> [Problem details]: Exact reproduction of the data is required, with images excluded.

## start Recorded data

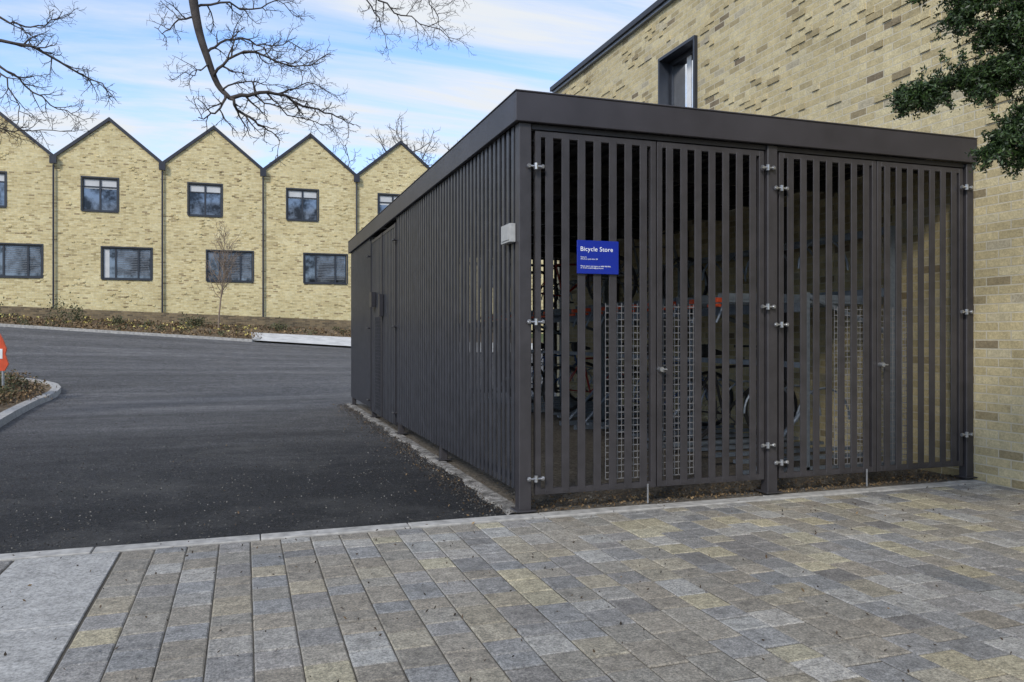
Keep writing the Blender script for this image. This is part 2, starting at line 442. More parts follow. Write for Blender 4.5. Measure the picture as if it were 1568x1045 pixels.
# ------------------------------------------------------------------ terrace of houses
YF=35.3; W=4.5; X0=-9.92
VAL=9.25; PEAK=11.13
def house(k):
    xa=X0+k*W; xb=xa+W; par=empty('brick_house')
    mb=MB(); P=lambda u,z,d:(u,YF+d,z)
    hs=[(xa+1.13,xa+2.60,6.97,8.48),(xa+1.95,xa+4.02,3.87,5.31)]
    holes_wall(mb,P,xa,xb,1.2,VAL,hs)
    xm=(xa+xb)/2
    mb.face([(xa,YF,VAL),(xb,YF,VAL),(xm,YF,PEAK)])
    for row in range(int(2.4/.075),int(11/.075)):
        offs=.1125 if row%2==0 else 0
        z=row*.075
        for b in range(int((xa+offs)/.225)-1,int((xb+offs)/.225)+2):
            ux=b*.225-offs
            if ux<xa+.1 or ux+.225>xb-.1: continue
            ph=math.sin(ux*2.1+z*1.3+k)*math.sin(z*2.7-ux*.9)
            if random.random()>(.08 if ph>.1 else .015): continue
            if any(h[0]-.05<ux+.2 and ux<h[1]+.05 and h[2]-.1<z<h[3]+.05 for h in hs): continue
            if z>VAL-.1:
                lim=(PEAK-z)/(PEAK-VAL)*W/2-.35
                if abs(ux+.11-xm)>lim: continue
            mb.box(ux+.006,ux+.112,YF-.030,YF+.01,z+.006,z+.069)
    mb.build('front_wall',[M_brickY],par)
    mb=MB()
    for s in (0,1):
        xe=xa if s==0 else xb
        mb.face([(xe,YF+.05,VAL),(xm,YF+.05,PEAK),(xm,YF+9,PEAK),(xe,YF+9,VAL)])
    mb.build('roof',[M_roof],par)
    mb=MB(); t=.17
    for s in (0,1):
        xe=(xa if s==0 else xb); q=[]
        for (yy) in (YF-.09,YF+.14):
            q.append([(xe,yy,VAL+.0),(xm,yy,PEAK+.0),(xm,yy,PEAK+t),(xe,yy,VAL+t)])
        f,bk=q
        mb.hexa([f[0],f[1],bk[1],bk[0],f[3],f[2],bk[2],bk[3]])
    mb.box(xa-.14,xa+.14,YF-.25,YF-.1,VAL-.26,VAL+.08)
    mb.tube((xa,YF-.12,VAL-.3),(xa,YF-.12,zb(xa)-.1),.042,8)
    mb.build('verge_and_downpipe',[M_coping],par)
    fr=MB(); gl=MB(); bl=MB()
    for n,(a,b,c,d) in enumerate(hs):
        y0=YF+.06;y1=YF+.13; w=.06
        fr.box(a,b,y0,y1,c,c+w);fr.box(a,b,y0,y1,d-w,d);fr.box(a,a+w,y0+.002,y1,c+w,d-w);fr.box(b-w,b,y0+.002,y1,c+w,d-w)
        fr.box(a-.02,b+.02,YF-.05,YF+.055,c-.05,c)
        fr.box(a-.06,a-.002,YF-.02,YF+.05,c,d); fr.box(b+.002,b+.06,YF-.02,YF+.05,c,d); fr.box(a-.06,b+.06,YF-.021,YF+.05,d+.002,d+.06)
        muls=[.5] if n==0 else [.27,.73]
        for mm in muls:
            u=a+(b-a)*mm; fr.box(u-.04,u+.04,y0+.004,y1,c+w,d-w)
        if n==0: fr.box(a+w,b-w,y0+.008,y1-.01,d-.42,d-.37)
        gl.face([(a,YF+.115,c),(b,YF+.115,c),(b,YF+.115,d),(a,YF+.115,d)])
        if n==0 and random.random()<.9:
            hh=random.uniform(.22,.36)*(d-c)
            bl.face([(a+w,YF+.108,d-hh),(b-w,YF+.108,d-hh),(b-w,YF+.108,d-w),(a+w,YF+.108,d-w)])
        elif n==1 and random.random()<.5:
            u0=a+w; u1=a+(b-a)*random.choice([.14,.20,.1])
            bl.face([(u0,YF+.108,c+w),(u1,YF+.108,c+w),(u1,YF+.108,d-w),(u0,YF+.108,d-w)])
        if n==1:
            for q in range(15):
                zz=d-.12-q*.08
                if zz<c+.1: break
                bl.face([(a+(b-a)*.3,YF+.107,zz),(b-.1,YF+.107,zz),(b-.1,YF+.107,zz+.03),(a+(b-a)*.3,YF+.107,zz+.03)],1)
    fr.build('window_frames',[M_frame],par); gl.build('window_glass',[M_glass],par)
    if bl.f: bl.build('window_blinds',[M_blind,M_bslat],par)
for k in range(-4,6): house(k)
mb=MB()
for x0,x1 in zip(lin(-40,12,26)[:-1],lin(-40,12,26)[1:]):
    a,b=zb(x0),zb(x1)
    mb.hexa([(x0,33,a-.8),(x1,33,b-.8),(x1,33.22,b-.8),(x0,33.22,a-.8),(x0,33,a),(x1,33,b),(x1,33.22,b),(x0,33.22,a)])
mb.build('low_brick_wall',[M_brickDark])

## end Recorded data

> [Exercise answer]:
Keep writing the Blender script for this image. This is part 2, starting at line 442. More parts follow. Write for Blender 4.5. Measure the picture as if it were 1568x1045 pixels.
# ------------------------------------------------------------------ terrace of houses
YF=35.3; W=4.5; X0=-9.92
VAL=9.25; PEAK=11.13
def house(k):
    xa=X0+k*W; xb=xa+W; par=empty('brick_house')
    mb=MB(); P=lambda u,z,d:(u,YF+d,z)
    hs=[(xa+1.13,xa+2.60,6.97,8.48),(xa+1.95,xa+4.02,3.87,5.31)]
    holes_wall(mb,P,xa,xb,1.2,VAL,hs)
    xm=(xa+xb)/2
    mb.face([(xa,YF,VAL),(xb,YF,VAL),(xm,YF,PEAK)])
    for row in range(int(2.4/.075),int(11/.075)):
        offs=.1125 if row%2==0 else 0
        z=row*.075
        for b in range(int((xa+offs)/.225)-1,int((xb+offs)/.225)+2):
            ux=b*.225-offs
            if ux<xa+.1 or ux+.225>xb-.1: continue
            ph=math.sin(ux*2.1+z*1.3+k)*math.sin(z*2.7-ux*.9)
            if random.random()>(.08 if ph>.1 else .015): continue
            if any(h[0]-.05<ux+.2 and ux<h[1]+.05 and h[2]-.1<z<h[3]+.05 for h in hs): continue
            if z>VAL-.1:
                lim=(PEAK-z)/(PEAK-VAL)*W/2-.35
                if abs(ux+.11-xm)>lim: continue
            mb.box(ux+.006,ux+.112,YF-.030,YF+.01,z+.006,z+.069)
    mb.build('front_wall',[M_brickY],par)
    mb=MB()
    for s in (0,1):
        xe=xa if s==0 else xb
        mb.face([(xe,YF+.05,VAL),(xm,YF+.05,PEAK),(xm,YF+9,PEAK),(xe,YF+9,VAL)])
    mb.build('roof',[M_roof],par)
    mb=MB(); t=.17
    for s in (0,1):
        xe=(xa if s==0 else xb); q=[]
        for (yy) in (YF-.09,YF+.14):
            q.append([(xe,yy,VAL+.0),(xm,yy,PEAK+.0),(xm,yy,PEAK+t),(xe,yy,VAL+t)])
        f,bk=q
        mb.hexa([f[0],f[1],bk[1],bk[0],f[3],f[2],bk[2],bk[3]])
    mb.box(xa-.14,xa+.14,YF-.25,YF-.1,VAL-.26,VAL+.08)
    mb.tube((xa,YF-.12,VAL-.3),(xa,YF-.12,zb(xa)-.1),.042,8)
    mb.build('verge_and_downpipe',[M_coping],par)
    fr=MB(); gl=MB(); bl=MB()
    for n,(a,b,c,d) in enumerate(hs):
        y0=YF+.06;y1=YF+.13; w=.06
        fr.box(a,b,y0,y1,c,c+w);fr.box(a,b,y0,y1,d-w,d);fr.box(a,a+w,y0+.002,y1,c+w,d-w);fr.box(b-w,b,y0+.002,y1,c+w,d-w)
        fr.box(a-.02,b+.02,YF-.05,YF+.055,c-.05,c)
        fr.box(a-.06,a-.002,YF-.02,YF+.05,c,d); fr.box(b+.002,b+.06,YF-.02,YF+.05,c,d); fr.box(a-.06,b+.06,YF-.021,YF+.05,d+.002,d+.06)
        muls=[.5] if n==0 else [.27,.73]
        for mm in muls:
            u=a+(b-a)*mm; fr.box(u-.04,u+.04,y0+.004,y1,c+w,d-w)
        if n==0: fr.box(a+w,b-w,y0+.008,y1-.01,d-.42,d-.37)
        gl.face([(a,YF+.115,c),(b,YF+.115,c),(b,YF+.115,d),(a,YF+.115,d)])
        if n==0 and random.random()<.9:
            hh=random.uniform(.22,.36)*(d-c)
            bl.face([(a+w,YF+.108,d-hh),(b-w,YF+.108,d-hh),(b-w,YF+.108,d-w),(a+w,YF+.108,d-w)])
        elif n==1 and random.random()<.5:
            u0=a+w; u1=a+(b-a)*random.choice([.14,.20,.1])
            bl.face([(u0,YF+.108,c+w),(u1,YF+.108,c+w),(u1,YF+.108,d-w),(u0,YF+.108,d-w)])
        if n==1:
            for q in range(15):
                zz=d-.12-q*.08
                if zz<c+.1: break
                bl.face([(a+(b-a)*.3,YF+.107,zz),(b-.1,YF+.107,zz),(b-.1,YF+.107,zz+.03),(a+(b-a)*.3,YF+.107,zz+.03)],1)
    fr.build('window_frames',[M_frame],par); gl.build('window_glass',[M_glass],par)
    if bl.f: bl.build('window_blinds',[M_blind,M_bslat],par)
for k in range(-4,6): house(k)
mb=MB()
for x0,x1 in zip(lin(-40,12,26)[:-1],lin(-40,12,26)[1:]):
    a,b=zb(x0),zb(x1)
    mb.hexa([(x0,33,a-.8),(x1,33,b-.8),(x1,33.22,b-.8),(x0,33.22,a-.8),(x0,33,a),(x1,33,b),(x1,33.22,b),(x0,33.22,a)])
mb.build('low_brick_wall',[M_brickDark])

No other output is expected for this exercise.